Just like most legislation these days, you cannot focus on projections of its effects. The pro-con talking points become irrelevant when the true problem with most legislation is the unintended consequences, including special provisions hidden within thousands of pages of fine print that are known only to the lobbyist who wrote them.

Tuesday, July 21, 2009

When Banks = Government

I recently came across Matt Taibbi's feature "The Great American Bubble Machine." In this article he examines the existentially corrupt relationship between banks and government:
The formula is relatively simple: Goldman positions itself in the middle of a speculative bubble, selling investments they know are crap. Then they hoover up vast sums from the middle and lower floors of society with the aid of a crippled and corrupt state that allows it to rewrite the rules in exchange for the relative pennies the bank throws at political patronage.


This is a phenomenal piece because Taibbi begins with the right questions in mind. The default assumption for most media analysis is that the old policies were flawed and the question is how to better control the economy.
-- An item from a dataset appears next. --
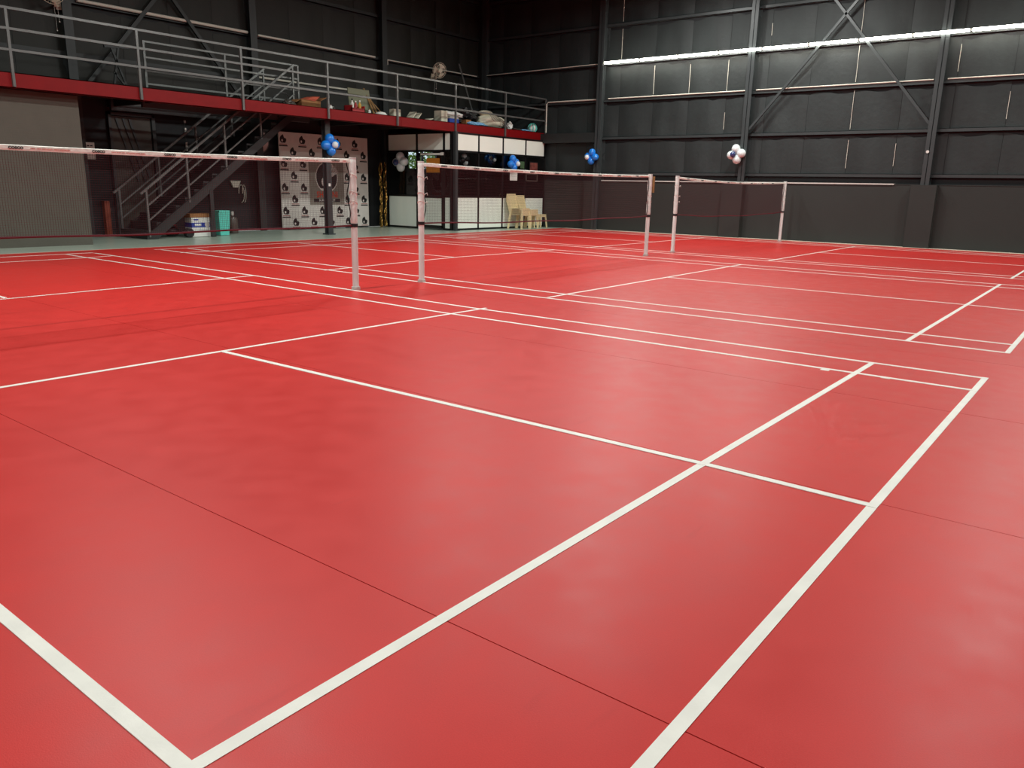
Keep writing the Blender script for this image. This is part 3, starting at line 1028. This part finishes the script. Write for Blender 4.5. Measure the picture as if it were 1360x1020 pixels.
# ================================================================== GOLD FOIL
for i, (x, y, lab) in enumerate(((-10.46, -10.76, 'left strand of gold foil curtain beside the backdrop banner'), (-10.62, -10.74, 'right strand of gold foil curtain beside the office cabin'))):
    q = MB()
    rr = random.Random(i)
    rings = []
    for j in range(34):
        z = 1.88 * j / 33 + (.0 if i == 0 else .02)
        w = .042 + .012 * math.sin(j * .9 + i) + rr.uniform(-.008, .008)
        tw = rr.uniform(-.6, .6)
        cx, cy = x + .015 * math.sin(j * .3), y
        rings.append([q.bm.verts.new((cx + w * math.cos(tw + a) * (1 if a_ % 2 else .55), cy + w * math.sin(tw + a) * (1 if a_ % 2 else .55), z)) for a_, a in enumerate([2 * PI * k_ / 8 for k_ in range(8)])])
    for a, b in zip(rings, rings[1:]):
        for k_ in range(8):
            q.bm.faces.new((a[k_], a[(k_ + 1) % 8], b[(k_ + 1) % 8], b[k_]))
    q.bm.faces.new(rings[0][::-1]); q.bm.faces.new(rings[-1])
    tag(q.build('foil_strand', M['gold'], base=(x, y, 0)), lab, 'decoration', 'gold foil strands')

# ================================================================== PLASTIC CHAIRS
def chair_proto():
    t = thing('plastic_chair', 'x', 'chair', (0, 0, 0), 'beige plastic chairs by the cabin')
    t['_local'] = 1
    # front is +y
    MB().poly([(-.21, -.19, .42), (.21, -.19, .42), (.225, .21, .435), (-.225, .21, .435)], (0, 0, .018)).box((-.225, .2, .40), (.225, .225, .452)).build('seat', M['chair'], t, bevel=.004)
    for sx in (-1, 1):
        for sy in (-1, 1):
            a = Vector((sx * .24, sy * .235 - (.02 if sy < 0 else 0), 0))
            b = Vector((sx * .205, sy * .195, .425))
            MB().bar(a, b, .05, .035).build('leg', M['chair'], t)
    bk = MB()
    def bp(v, xx):      # point on the reclined back, v 0..1 height
        return Vector((xx, -.20 - .13 * v, .43 + .43 * v))
    for sx in (-1, 1):
        bk.bar(bp(0, sx * .19), bp(1, sx * .225), .035, .03, up=(0, 1, 0))
    bk.bar(bp(1, -.235), bp(1, .235), .035, .05, up=(0, 1, 0))
    bk.bar(bp(.03, -.19), bp(.03, .19), .03, .05, up=(0, 1, 0))
    bk.build('backrest', M['chair'], t)
    for i in range(5):
        v = .24 + .15 * i
        MB().bar(bp(v, -.205), bp(v, .205), .012, .045 if i else .06, up=(0, 0, 1)).build('back_slat', M['chair'], t)
    return t


ch = chair_proto()
place = ['lowest', 'second lowest', 'middle', 'fourth', 'topmost']
CR = .12
first = True
for sname, x, y, nst in (('taller left', -13.60, -7.90, 5), ('shorter right', -14.08, -7.92, 4)):
    for i in range(nst):
        lab = '%s beige plastic chair in the %s stack before the cabin' % (place[i] if i < nst - 1 else 'topmost', sname)
        loc = (x, y, -.0075 if i == 0 else .045 * i)
        loc = (x, y + .006 * i, .045 * i)
        rot = (0, 0, CR)
        if first:
            ch.location = loc; ch.rotation_euler = rot; ch['label'] = lab; first = False
            P0 = ch
        else:
            dup(P0, loc, lab, rot)


def stool(x, y, label, rz=0):
    t = thing('plastic_stool', label, 'stool', (x, y, 0), 'beige plastic stools by the cabin')
    MB().box((x - .15, y - .15, .40), (x + .15, y + .15, .425)).build('seat', M['chair'], t, bevel=.006)
    for sx in (-1, 1):
        for sy in (-1, 1):
            MB().bar((x + sx * .17, y + sy * .17, 0), (x + sx * .13, y + sy * .13, .405), .04, .03).build('leg', M['chair'], t)
    MB().box((x - .14, y + .125, .34), (x + .14, y + .14, .40)).box((x - .14, y - .14, .34), (x + .14, y - .125, .40)).build('apron', M['chair'], t)


stool(-14.46, -7.98, 'beige plastic stool beside the shorter chair stack')
stool(-14.80, -7.98, 'beige plastic stool nearest the far wall')

# ================================================================== THINGS UNDER THE STAIRS
def carton(name, label, x, y, z, w, d, h, m, rz=0, band=None, lid=None, word=None):
    t = thing(name, label, 'box', (x, y, z))
    MB().box((x - w / 2, y - d / 2, z), (x + w / 2, y + d / 2, z + h)).build('carton', m, t, bevel=.004)
    if band:
        b = MB().box((x - w / 2 - .002, y - d / 2 - .002, z + h * band[0]), (x + w / 2 + .002, y + d / 2 + .002, z + h * band[1])).build('blue_band', M['cartonb'], t)
    MB().box((x - w * .5 + .003, y - .012, z + h), (x + w * .5 - .003, y + .012, z + h + .002)).build('sealing_tape', M['card'], t)
    return t


bx = carton('printed_carton', 'white carton with a blue band under the staircase', -3.79, -9.72, 0, .48, .3, .43, M['cartonw'], band=(.50, .74))
MB().poly([(-3.60, -9.569, .37), (-3.70, -9.569, .37), (-3.73, -9.569, .40), (-3.60, -9.569, .40)], (0, .002, 0)).build('blue_print', M['cartonb'], bx)
MB().box((-3.78, -9.570, .245), (-3.62, -9.566, .295)).build('white_print', M['cartonw'], bx)
MB().cyl((-3.93, -9.572, .27), (-3.93, -9.565, .27), .06, n=18).build('round_seal', M['banner'], bx)
cb = carton('cardboard_box', 'flat brown cardboard box on top of the blue banded carton', -3.77, -9.73, .433, .50, .32, .085, M['card'])
tb = thing('waste_bin', 'teal plastic waste bin with slatted sides beside the staircase post', 'bin', (-4.50, -9.86, 0))
q = MB()
def tap(cx, cy, z0, z1, a0, a1, m):
    v0 = [(cx - a0, cy - a0 * .8, z0), (cx + a0, cy - a0 * .8, z0), (cx + a0, cy + a0 * .8, z0), (cx - a0, cy + a0 * .8, z0)]
    v1 = [(cx - a1, cy - a1 * .8, z1), (cx + a1, cy - a1 * .8, z1), (cx + a1, cy + a1 * .8, z1), (cx - a1, cy + a1 * .8, z1)]
    A = [m.bm.verts.new(v) for v in v0]; Bv = [m.bm.verts.new(v) for v in v1]
    for i in range(4):
        m.bm.faces.new((A[i], A[(i + 1) % 4], Bv[(i + 1) % 4], Bv[i]))
    m.bm.faces.new(A[::-1])
    return m
tap(-4.50, -9.86, 0, .54, .115, .15, q).build('body', M['teal'], tb)
q = MB()
for s in ((-4.66, -9.99, -4.34, -9.97), (-4.66, -9.75, -4.34, -9.73), (-4.66, -9.99, -4.64, -9.73), (-4.36, -9.99, -4.34, -9.73)):
    q.box((s[0], s[1], .535), (s[2], s[3], .575))
q.build('rim', M['teal'], tb)
for i in range(7):
    x = -4.60 + i * .033
    MB().bar((x, -9.86 + .094, .05), (x * 1.0 + (x + 4.5) * .3, -9.86 + .122, .52), .012, .006, up=(0, 1, 0)).build('rib', M['teal'], tb)
jb = thing('water_jar', 'smoky plastic jar with a pale cap beside the teal bin', 'jar', (-5.15, -10.42, 0))
MB().lathe([(.0, 0), (.115, 0), (.12, .02), (.12, .34), (.10, .385), (.05, .40), (.035, .41), (.035, .43)], 18, (-5.15, -10.42, 0)).build('body', M['smoke'], jb, smooth=True)
MB().cyl((-5.15, -10.42, .43), (-5.15, -10.42, .53), .035, n=14).build('cap', M['banner'], jb, smooth=True)
# dark clutter left of the carton
bt = thing('dark_bag', 'dark shiny bag lying under the lower stair treads', 'bag', (-3.30, -10.0, 0))
q = MB().sph((-3.30, -10.0, .11), .15, 1.2, .8, .75)
for v in q.bm.verts:
    v.co += Vector((1, 1, .6)) * .03 * noise.noise(v.co * 9)
q.build('body', M['dark'], bt, smooth=True)
MB().path([(-3.38, -9.95, .20), (-3.33, -9.87, .26), (-3.25, -9.89, .26), (-3.21, -9.95, .20)], .01, 6).build('handle', M['redplas'], bt, smooth=True)
sh = thing('cable_reel', 'small dark reel with pale wire standing by the white carton', 'reel', (-3.44, -9.55, 0))
MB().cyl((-3.44, -9.60, .1), (-3.44, -9.57, .1), .1, n=20).cyl((-3.44, -9.50, .1), (-3.44, -9.47, .1), .1, n=20).build('flange', M['dark'], sh, smooth=True)
MB().cyl((-3.44, -9.57, .1), (-3.44, -9.50, .1), .06, n=16).build('wire', M['pipe'], sh, smooth=True)
# rust post, switchboard, socket with cable, wall dish, hanging cable
rp = tag(MB().box((-2.46, YL + .02, 0), (-2.34, YL + .14, .76)).build('short_post', M['rust'], base=(-2.4, YL + .08, 0), bevel=.004), 'short rust red post against the dark wall left of the stairs', 'post')
sb = thing('switch_box', 'white switch box on the dark wall next to the block wall', 'switch box', (-2.13, YL + .02, 1.84))
MB().box((-2.28, YL + .02, 1.66), (-2.0, YL + .09, 2.02)).build('box', M['paper'], sb, bevel=.006)
for i in range(3):
    MB().box((-2.09 - .07 * i, YL + .09, 1.935), (-2.045 - .07 * i, YL + .1, 1.96)).build('switch', M['dark'], sb)
sk = thing('wall_socket', 'pale wall socket with hanging cable behind the staircase', 'socket', (-5.77, YL + .02, 1.2))
MB().poly([(-5.62, YL + .02, 1.27), (-5.92, YL + .02, 1.27), (-5.84, YL + .02, 1.10), (-5.70, YL + .02, 1.10)], (0, .05, 0)).build('box', M['pipe'], sk)
for dx, w in ((-.12, .08), (-.2, .05)):
    MB().path([(-5.8 + dx + w * math.cos(a), YL + .07, .95 + .22 * math.sin(a)) for a in [2 * PI * i / 18 for i in range(15)]], .010, 6).build('cable', M['pipe'], sk, smooth=True)
rd = thing('wall_clock', 'round pale dish on the wall partly hidden by the upper stairs', 'wall clock', (-6.55, YL + .05, 2.28))
MB().cyl((-6.55, YL + .02, 2.28), (-6.55, YL + .06, 2.28), .30, n=32).build('rim', M['smoke'], rd, smooth=True)
MB().cyl((-6.55, YL + .06, 2.28), (-6.55, YL + .066, 2.28), .27, n=32).build('face', M['mirror'], rd, smooth=True)
hc = thing('hanging_cable', 'thin hanging cable with white connectors behind the stair rails', 'cable', (-4.5, YL + .04, 1.7))
MB().path([(-4.50, YL + .04, 2.95), (-4.49, YL + .04, 2.3), (-4.51, YL + .04, 1.9), (-4.50, YL + .04, 1.7)], .006, 5).build('wire', M['dark'], hc)
for z in (2.62, 2.45, 2.38, 2.12, 2.05, 1.98):
    MB().box((-4.515, YL + .02, z - .03), (-4.485, YL + .06, z + .03)).build('connector', M['paper'], hc)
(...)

This article suggests that the real problem is the government-banking complex, in which rent-seeking banks and corporations can exploit our system - if they have power.

The relevance of this observation is downplayed as the majority* of the country, towing the Obama party line, demands more regulation on banks. In banking fashion, this will of course come down to a mere 10,000 page bill in Congress; complete with plenty of garbage to hide the "riders" and amendments attached to create more loopholes. Just wait until there is a carbon bubble, where every credit is being traded 20 times before it reaches a consumer. You'll wish you hadn't gone along.